Monday, 29 September 2008

The resurrection and the life

This is a response to Mark Barry's request for ideas for an AFES SALT issue on Resurrection. Some of it builds on my previous posts on Covenant Theology.
One theme that goes through Mark's three categories - past/present/future - is the issue of life and death.
What did Jesus mean when he said he is the resurrection and the life (John 11:25)?
Jesus lived the "full" life, which is life lived joyfully under God, seeking God's glory in all things (Matt 4:1-11 & parallels [temptation in the wilderness]; 26:39-42 & parallels [Garden of Gethsemane]; John 2:17 cf Ps 69:9; 4:34; 12:27-28).
We try and live a "full" life by running away from God and stuffing ourselves with the best that this world has to offer (Deut 32:12-18; Rom 1:18-32). All of these created things are good in themselves (1 Tim 4:4), but not good enough to replace God, for we have been created to live in relationship with the triune God (Gen 1:26-28; John 17:3). Therefore, by running away from God, we starve ourselves of real life.

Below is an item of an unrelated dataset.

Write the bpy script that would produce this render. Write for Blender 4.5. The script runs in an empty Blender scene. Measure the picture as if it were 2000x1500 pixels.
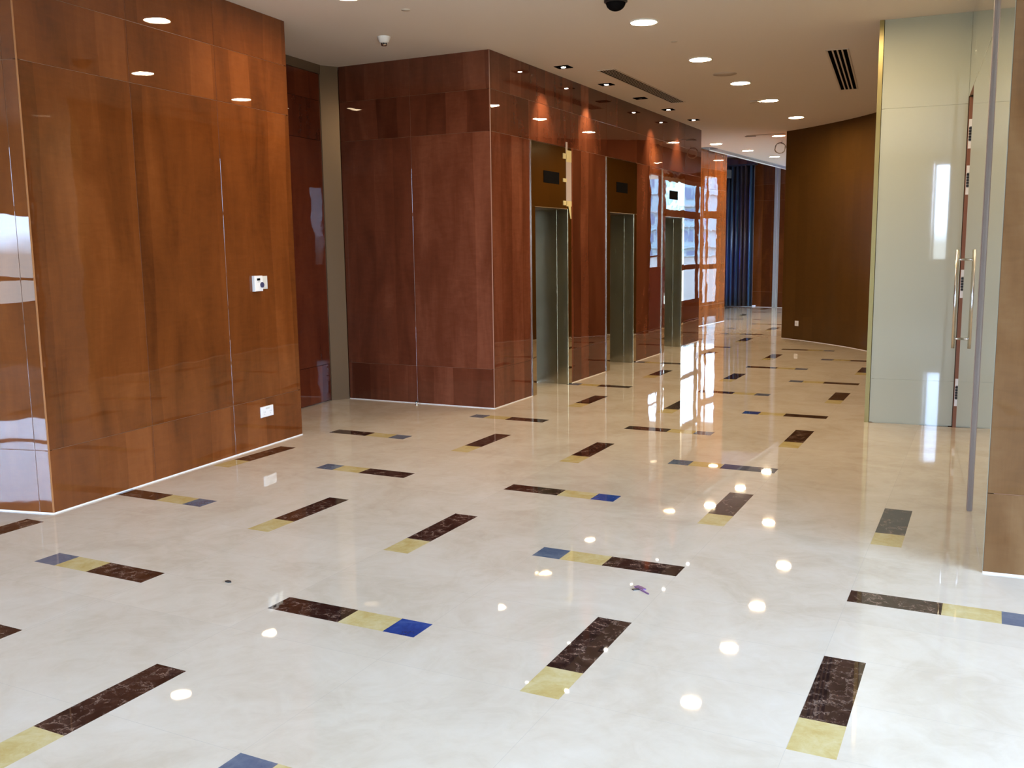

Also, in running away from him, we anger him, and he subjects us to his active, judicial wrath. We therefore live in death (Rom 1:26-32; 1 Pet 4:4-5). Jesus died to take the death we deserve (Is 52:13-53:12; Rom 6:25; 1 Pet 3:18) - and that death was the culmination of his full life, lived joyfully under the Father (John 12:27-28; Php 2:5-11). That is the amazing grace of the gospel: that the highest point of the Son's full life would be to die for those who live in death.
In the resurrection, the Father retrospectively vindicates the Son - thus affirming that his life really was the "full" life - and grants to the incarnate Son, as the representative head of the new creation, eschatalogical life - eternal life (Heb 2:5-9; 1 Pet 3:21c-22) - the kind of life that we were always intended to enjoy.
We who trust Jesus receive this eschatalogical life now, as a gift from God (2 Cor 5:17; Col 3:1-4). We also have the privilege of living a life like Jesus - a life that is really life, because it serves people, in love, in Jesus' name (Gal 5:13). Our life can thereby give other people life, in small reflection of how Jesus gives us life. The highest act of life-sharing is to tell people about Jesus, and plead with them to start trusting him (evangelism) (John 3:16; 1 Cor 15:58; 2 Cor 5:20-6:2) or keep trusting him (encouragement) (Gal 5:4-5; Heb 6:11-12; 2 Pet 1:3-4, 12-15). Evangelism and mutual edification are acts of sharing resurrection life. Also, as we meet together, our relationships with each other should represent the kinds of relationships we'll enjoy in glory (Eph 4:22-24; 1 Pet 1:22). Ordinary church should be an experience of resurrection relationships.
We can also do good to people in a general, practical way (James 1:27; Gal 6:10). This also enhances life - which is good - but it's not ultimate, eschatalogical life - which is best.
We can't enact this ultimate, resurrection, eschatalogical life; only God can. While we have resurrection life now, we don't feel it. It will only be proximate to our senses in the new creation, when we recieve new, glorified bodies, suited for glory (1 Cor 15:35-57). So, we eagerly look forward to Christ's return, where he will establish this new creation (1 Thess 1:9-10; Rev 22:16, 21). For Jesus himself is the resurrection, and the life - he, in his divine incarnate self, has enacted the new life that God always intended.

1 comment:

Mark said...

Thanks Kamal. You've pretty much written my editorial for me!

In fact, this post has the makings of an evangelistic tool on the significance of the resurrection. One way to fully live!